Brand safety is also the highest priority for most advertisers. They don't want their ads shown next to content they disagree with. Which the publisher also has to prove they've done in a way that can be independently verified.

Some of these problems are very hard to solve with tech, and for these cases, the solution is often "just trust me". It's not uncommon to simply let advertisers have access to audit ad serving code. It's easy to trust a big entity like Google or Facebook or even Reddit, but it's very hard (and a lot of work) to trust random single dev apps (or even companies lead by untrustworthy figures like Twitter).

The bigger (unsolved) problem is: how do you prove your advertising actually worked? How do you convince a customer like Coke or McDonalds with massive advertising budgets and not immediate trackable sale/action that their money was well spent? So far the tech solution is to just provide a lot of data supporting that the ad was served exactly as the advertiser wanted.
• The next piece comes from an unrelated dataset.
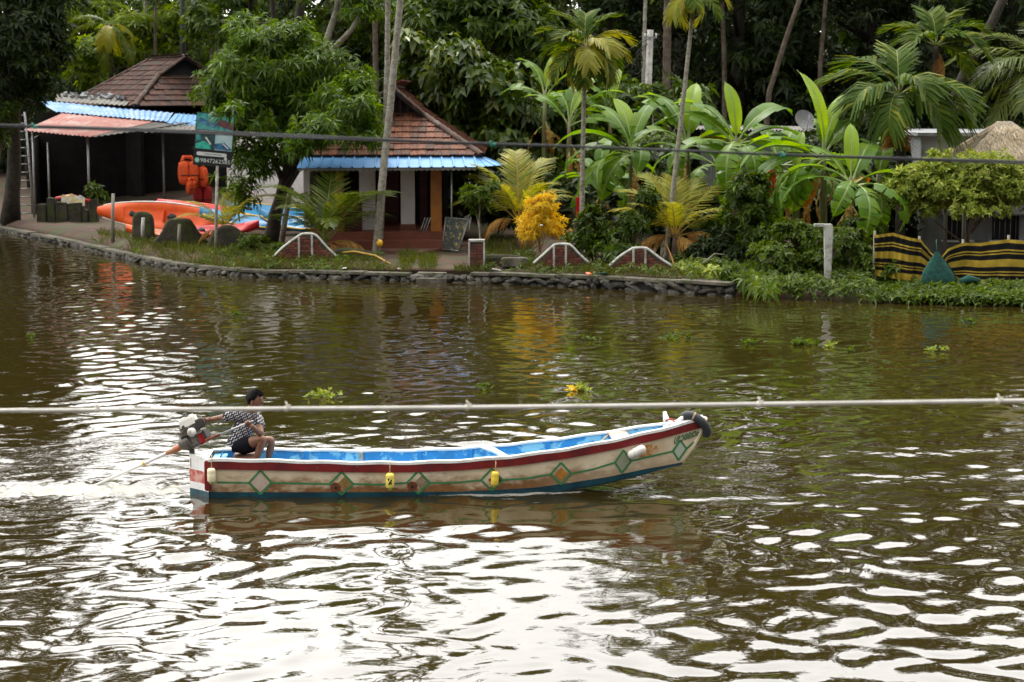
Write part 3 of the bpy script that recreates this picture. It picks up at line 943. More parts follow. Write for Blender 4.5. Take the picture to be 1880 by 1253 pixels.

> Everyone is incentivized to say they showed an ad but not actually show the ad.

People don't want to see ads because ads are intrusive. The solution to this problem that the ad industry sees is to make ads more intrusive. So it's kind of a positive feedback loop of user-hostile garbage forced upon them, and no wonder that people want to make ad-free experiences.

I'd say there's two kinds of publishers.

The "good" publishers will simply charge more per ad and do more hidden proof of trustworthiness, such as being more open to code audits/transparency, more user tolerable ad practices/product deisgn to minimize bad behavior/increase tolerability, or better ad targeting to simply demonstrate more effective conversions. Think Facebook (the tradeoff here is they know a lot more personal information about you to be able to do this).

Unfortunately, most ad publishers fall into the "bad" camp where they know they won't receive payout for some portion of their ads, so they increase the amount of ads shown to make up for the shrink or simply show lower paying ads that have more lenient verification requirements. This is more what Google does/encourages.

My experience is advertisers would love to show less ads with higher conversions, because it makes their lives way easier. But they can only buy what's offered, and there's a lot of cheap user hostile publishers desperate for ads (even most of the ad strategy suggestions in this thread are pushing for more ads) and very very few high quality ad publishers.